Revenue issued show cause notice to the respondent for clearing the goods without payment of duty. Duty was demanded under Rule 16 of the Central Excise Rules, 2002. The Adjudicating Authority affirmed the duty demand and imposed penalty under Rule 25 of the Rules and Section 11AC of the CEA, 1944.
 
Respondent’s appeal before the Commissioner (Appeal) was dismissed.
 
In further appeal, the Tribunal held in the first instance the assessee was not liable to pay any excise duty at all as the goods cleared to 100% EOU are exempted from payment of Central excise duty vide Notification No. 22/2003-CE. It was held that by mistake the assessee had paid the said duty. When the goods were returned as defective, they were justified in claiming credit of duty. However, after rectifying the defects, in pursuance of a fresh purchase order, when they supplied the goods again to the very same 100% EOU when by that time they had obtained CT3 certificates there was no liability on their part to pay any duty at all. Therefore, the respondent did not commit any illegality in clearing the goods without paying duty.
 
The Tribunal accordingly, set aside the impugned order and allowed the appeal. Aggrieved by the impugned order, Revenue has filed appeal before the High Court.
 
Appellant’s Contentions:- Revenue contended that the assessee was under an obligation to comply with the requirement of Rule 16(3) which admittedly they have not done.

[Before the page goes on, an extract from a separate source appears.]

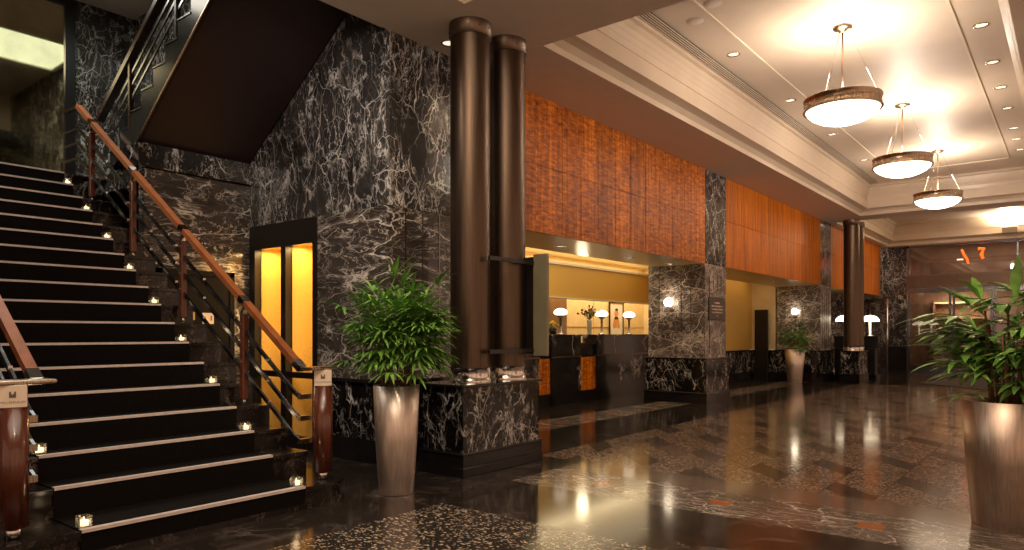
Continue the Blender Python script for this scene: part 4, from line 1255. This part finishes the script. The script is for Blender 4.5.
# vestibule beyond the glass
struct(MB().box(XE0 - 1.0, 2.0, 27.0, 27.1, 0, 4.2).build('wall_vestibule', 'brown_wall'))
struct(MB().box(XE0 - 1.0, 2.0, YF, 27.0, 4.1, 4.2).build('ceiling_vestibule', 'soffit'))
struct(MB().box(XE0 - 1.1, XE0 - 1.0, YF, 27.1, 0, 4.2).build('wall_vestibule_side', 'brown_wall'))
struct(MB().box(XE0 - 1.0, 2.0, 26.5, 27.1, -0.05, -0.001).build('floor_vestibule', 'marble_floor'))
sh = thing('shelving_unit', 'warm lit shelving unit seen through the left entrance door', 'shelves', (-3.7, 26.6, 0))
MB().box(0, 0.05, 0, 0.35, 0, 2.2).box(1.5, 1.55, 0, 0.35, 0, 2.2).box(0, 1.55, 0.33, 0.36, 0, 2.2).build('carcass', 'brown_wall', sh)
for z in (0.25, 0.7, 1.15, 1.6, 2.1):
    MB().box(0.05, 1.5, 0.0, 0.33, z, z + 0.05).build('shelf', 'cream', sh)
light('shelf_light', 'AREA', (-2.9, 26.3, 2.3), 30, (1, 0.76, 0.52), 1.5, 0.3, rot=(R(25), 0, 0))
light('vestibule_light', 'AREA', (-1.8, 25.8, 4.0), 40, (1, 0.82, 0.66), 4.0, 1.5)
ns = thing('neon_reflection', 'orange glowing strokes standing in for neon reflected in the transom glass', 'sign', (-2.75, 25.2, 3.40))  # emissive strokes imitate a neon reflection in the glass
MB().tube([(0, 0, 0.28), (0.06, 0, 0.12), (0.14, 0, -0.02), (0.17, 0, -0.16)], 0.03, n=8).build('neon_stroke', 'neon', ns)
MB().tube([(0.42, 0, 0.27), (0.56, 0, 0.27), (0.50, 0, 0.10), (0.54, 0, -0.02)], 0.045, n=8).build('neon_stroke', 'neon', ns)
MB().tube([(0.04, 0, -0.02), (-0.12, 0, -0.02)], 0.02, n=8).build('neon_stroke', 'shade', ns)
# up-lighter box on the far cornice
ub = thing('wall_uplighter', 'square bronze uplighter throwing a bright pool on the far cornice', 'wall light', (-1.47, 23.86, 4.0))
MB().box(-0.17, 0.17, -0.16, 0.0, -0.09, 0.07, bev=0.004).build('housing', 'bronze_cap', ub)
MB().box(-0.15, 0.15, -0.14, -0.02, 0.071, 0.078).build('lens', 'lens', ub)
light('uplighter_light', 'AREA', (-1.47, 23.70, 4.12), 70, (1, 0.82, 0.6), 0.3, 0.12, rot=(R(180), 0, 0))
# entrance mat
mt = MB()
mt.prism([(-2.87, 18.5), (-1.5, 17.1), (0.6, 15.9), (1.1, 20.9), (-2.3, 21.8)], 'Z', 0.0, 0.008)
tag(mt.build('entrance_mat', 'mat'), 'large dark mat lying on the floor before the entrance doors', 'mat')

# ------------------------------------------------------------------ LIGHTING
WARM = (1, 0.76, 0.50)
# cove strips hidden behind the lip of the main coffer
for (x, y, sx, sy, rot) in ((-3.80, 11.36, 0.03, 11.9, (0, R(150), 0)),):
    pass
# reception
light('reception_cove', 'AREA', (-6.9, 10.0, 2.82), 60, (1, 0.80, 0.50), 2.0, 9.0)
light('reception_cove_up', 'AREA', (-5.85, 9.0, 2.40), 14, (1, 0.82, 0.55), 0.15, 8.0, rot=(R(180), 0, 0))
light('reception_back', 'AREA', (-8.5, 13.0, 2.80), 120, (1, 0.80, 0.46), 0.4, 7.0)
light('alcove_light', 'AREA', (-6.05, 14.6, 2.47), 10, (1, 0.70, 0.34), 0.4, 5.0)
light('recess_light', 'AREA', (-5.9, 20.5, 2.7), 8, WARM, 1.0, 3.0)
# soffit downlights washing the desk
for (x, y) in ((-5.25, 7.55), (-5.25, 9.35), (-5.2, 10.6), (-5.2, 12.9), (-5.2, 15.6)):
    light('downlight_beam', 'SPOT', (x, y, 2.25), 10, WARM, 0.04, spot=110, blend=0.8)
# downlight that rakes the corner wall and columns
aim(light('corner_downlight', 'SPOT', (-4.40, 4.72, 3.76), 22, WARM, 0.04, spot=80, blend=0.8), (-4.62, 4.65, 1.5))
# raised ceiling downlights
for y in (9.04, 11.48, 13.9):
    aim(light('ceiling_downlight', 'SPOT', (-0.81, y, 4.40), 70, WARM, 0.05, spot=75, blend=0.8), (-1.2, y, 0))
# elevator wall wash, then fill spots added above and behind the camera
aim(light('elevator_washer', 'SPOT', (-4.45, 2.3, 3.78), 120, (1, 0.86, 0.74), 0.08, spot=95, blend=0.9), (-5.6, 4.15, 2.4))
aim(light('lobby_fill_spot', 'SPOT', (-2.2, 2.2, 4.3), 150, WARM, 0.06, spot=80, blend=0.9), (-3.9, 3.9, 0.8))
aim(light('lobby_fill_spot', 'SPOT', (-0.9, 1.0, 4.3), 60, WARM, 0.06, spot=100, blend=0.9), (-3.9, 1.6, 0.6))
aim(light('lobby_fill_spot', 'SPOT', (-1.0, 3.4, 4.3), 150, WARM, 0.06, spot=90, blend=0.9), (-0.5, 5.2, 1.0))
# stairwell
light('stairwell_panel_light', 'AREA', (-7.85, 1.9, ZT - 0.1), 70, (1, 0.92, 0.78), 1.6, 1.8)
aim(light('stair_fill_spot', 'SPOT', (-6.5, 1.7, ZT - 0.1), 200, (1, 0.86, 0.74), 0.08, spot=85, blend=0.9), (-5.9, 2.0, 1.0))  # unseen spot added to brighten the treads and nosings
light('lobby_coffer_fill', 'AREA', (-1.98, 1.2, 4.40), 90, (1, 0.84, 0.68), 2.6, 5.0)  # broad fill light added in the near coffer, out of view
# far coffer
light('far_coffer_light', 'AREA', (-2.0, 21.0, 4.4), 80, WARM, 3.0, 3.0)
# warm ambient fill added through the world, entering by the wall openings
wd = bpy.data.worlds.new('world')
scn.world = wd
wd.use_nodes = True
wd.node_tree.nodes['Background'].inputs[0].default_value = (1.0, 0.62, 0.42, 1)
wd.node_tree.nodes['Background'].inputs[1].default_value = 0.8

Even the Tribunal holds that the assessee committed a lapse in not complying with the said legal requirement. In those circumstances, the Tribunal was not justified in interfering the order of the Commissioner (Appeal) as well as the Adjudicating Authority.
 
Reasoning of Judgment:- The High Court held that in terms of Notification No. 22/2003 goods cleared to 100% EOU are exempted from duty of central excise duty. Obviously assessee committed an error in paying the excise duty. When the said goods were returned because of defects, in law they were entitled to claim cenvat credit which they did. Later, after rectifying the defects in pursuance of fresh purchase order, they supplied the very same goods to their customer, a100% EOU. They were under no obligation to pay any duty as payment of duty was exempted vide Notification No. 22/2003. On the date of second supply they were also in possession of CT3 certificates.
 
It was held that as per these facts, it was held that though there is no liability on assessee’s part to pay excise duty, the proceedings initiated against the assessee claiming excise duty was without jurisdiction. The impugned order was without jurisdiction. The Tribunal was justified in setting aside the impugned order.
 
Decision:- Appeal dismissed.
 
Comments:- This is far reaching decision as normally the department asks to either pay the duty on clearance of re-entered goods or reverse the cenvat credit as per Rule 16. We have come across a case when the department raised objection even though the goods were cleared for export later on.